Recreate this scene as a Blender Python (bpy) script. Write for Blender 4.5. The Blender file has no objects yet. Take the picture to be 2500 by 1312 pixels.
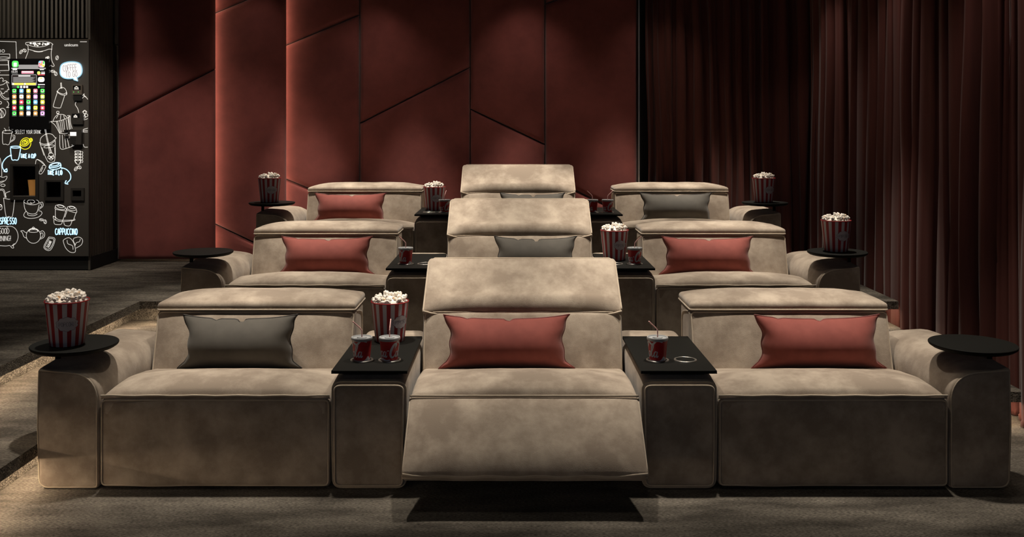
import bpy, math, random
from mathutils import Vector, noise, Matrix
PI = math.pi
sc = bpy.context.scene
C = sc.collection

# ---------------------------------------------------------------- camera
ZC = 1.57
cam_d = bpy.data.cameras.new('camera'); cam = bpy.data.objects.new('camera', cam_d); C.objects.link(cam)
cam_d.sensor_width = 36; cam_d.lens = 36 * 2300 / 2500
cam_d.shift_y = -(656 - 315) / 2500
cam_d.clip_start = 0.05
cam.location = (0, 0, ZC); cam.rotation_euler = (PI / 2, 0, 0)
sc.camera = cam
sc.view_settings.view_transform = 'Standard'; sc.view_settings.look = 'None'
sc.view_settings.gamma = 1; sc.view_settings.use_curve_mapping = False
sc.view_settings.exposure = 0.0

# ---------------------------------------------------------------- world and lamps
w = bpy.data.worlds.new('world'); sc.world = w; w.use_nodes = True
w.node_tree.nodes['Background'].inputs[0].default_value = (0.62, 0.55, 0.5, 1)
w.node_tree.nodes['Background'].inputs[1].default_value = 0.02

def spot(x, y, z, energy, size, blend, col, tx=None, ty=None, tz=0.0, rad=0.05):
    l = bpy.data.lights.new('downlight', 'SPOT'); l.energy = energy; l.spot_size = math.radians(size)
    l.spot_blend = blend; l.color = col; l.shadow_soft_size = rad
    o = bpy.data.objects.new('downlight', l); C.objects.link(o); o.location = (x, y, z)
    d = Vector(((x if tx is None else tx) - x, (y if ty is None else ty) - y, tz - z))
    o.rotation_euler = d.to_track_quat('-Z', 'Y').to_euler()
    return o

WARM = (1.0, 0.895, 0.755)
CX = 0.053
ROWS = [(4.10, 0.0), (5.875, 0.185), (7.60, 0.365)]      # front plane and floor height of each row
for (y0, z0) in ROWS:
    for xo in (-1.9, -0.95, 0.0, 0.95, 1.9):
        spot(CX + xo, y0 + 0.55, 3.15, 250 if y0 < 5 else (262 if y0 < 7 else 330), 50 if y0 < 7 else 38, 0.85, WARM, tx=CX + xo, ty=y0 + 0.62, tz=z0 + 0.4)
# wall washers close to the padded wall
for x, yy, e in ((-3.25, 7.1, 62), (-2.45, 7.1, 50)): spot(x, yy, 3.15, e, 46, 1.0, (1.0, 0.85, 0.72), tx=x, ty=8.55, tz=1.1, rad=0.04)
for x, e in ((-2.3, 5), (-1.25, 12), (0.12, 15), (1.35, 9)):
    spot(x, 8.2, 3.15, e, 75, 0.9, (1.0, 0.85, 0.72), tx=x, ty=8.6, tz=1.2, rad=0.04)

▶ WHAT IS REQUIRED
Copy out the listing exactly as it stands, but not the pictures.

▶ FINISHED EXERCISE
Recreate this scene as a Blender Python (bpy) script. Write for Blender 4.5. The Blender file has no objects yet. Take the picture to be 2500 by 1312 pixels.
import bpy, math, random
from mathutils import Vector, noise, Matrix
PI = math.pi
sc = bpy.context.scene
C = sc.collection

# ---------------------------------------------------------------- camera
ZC = 1.57
cam_d = bpy.data.cameras.new('camera'); cam = bpy.data.objects.new('camera', cam_d); C.objects.link(cam)
cam_d.sensor_width = 36; cam_d.lens = 36 * 2300 / 2500
cam_d.shift_y = -(656 - 315) / 2500
cam_d.clip_start = 0.05
cam.location = (0, 0, ZC); cam.rotation_euler = (PI / 2, 0, 0)
sc.camera = cam
sc.view_settings.view_transform = 'Standard'; sc.view_settings.look = 'None'
sc.view_settings.gamma = 1; sc.view_settings.use_curve_mapping = False
sc.view_settings.exposure = 0.0

# ---------------------------------------------------------------- world and lamps
w = bpy.data.worlds.new('world'); sc.world = w; w.use_nodes = True
w.node_tree.nodes['Background'].inputs[0].default_value = (0.62, 0.55, 0.5, 1)
w.node_tree.nodes['Background'].inputs[1].default_value = 0.02

def spot(x, y, z, energy, size, blend, col, tx=None, ty=None, tz=0.0, rad=0.05):
    l = bpy.data.lights.new('downlight', 'SPOT'); l.energy = energy; l.spot_size = math.radians(size)
    l.spot_blend = blend; l.color = col; l.shadow_soft_size = rad
    o = bpy.data.objects.new('downlight', l); C.objects.link(o); o.location = (x, y, z)
    d = Vector(((x if tx is None else tx) - x, (y if ty is None else ty) - y, tz - z))
    o.rotation_euler = d.to_track_quat('-Z', 'Y').to_euler()
    return o

WARM = (1.0, 0.895, 0.755)
CX = 0.053
ROWS = [(4.10, 0.0), (5.875, 0.185), (7.60, 0.365)]      # front plane and floor height of each row
for (y0, z0) in ROWS:
    for xo in (-1.9, -0.95, 0.0, 0.95, 1.9):
        spot(CX + xo, y0 + 0.55, 3.15, 250 if y0 < 5 else (262 if y0 < 7 else 330), 50 if y0 < 7 else 38, 0.85, WARM, tx=CX + xo, ty=y0 + 0.62, tz=z0 + 0.4)
# wall washers close to the padded wall
for x, yy, e in ((-3.25, 7.1, 62), (-2.45, 7.1, 50)): spot(x, yy, 3.15, e, 46, 1.0, (1.0, 0.85, 0.72), tx=x, ty=8.55, tz=1.1, rad=0.04)
for x, e in ((-2.3, 5), (-1.25, 12), (0.12, 15), (1.35, 9)):
    spot(x, 8.2, 3.15, e, 75, 0.9, (1.0, 0.85, 0.72), tx=x, ty=8.6, tz=1.2, rad=0.04)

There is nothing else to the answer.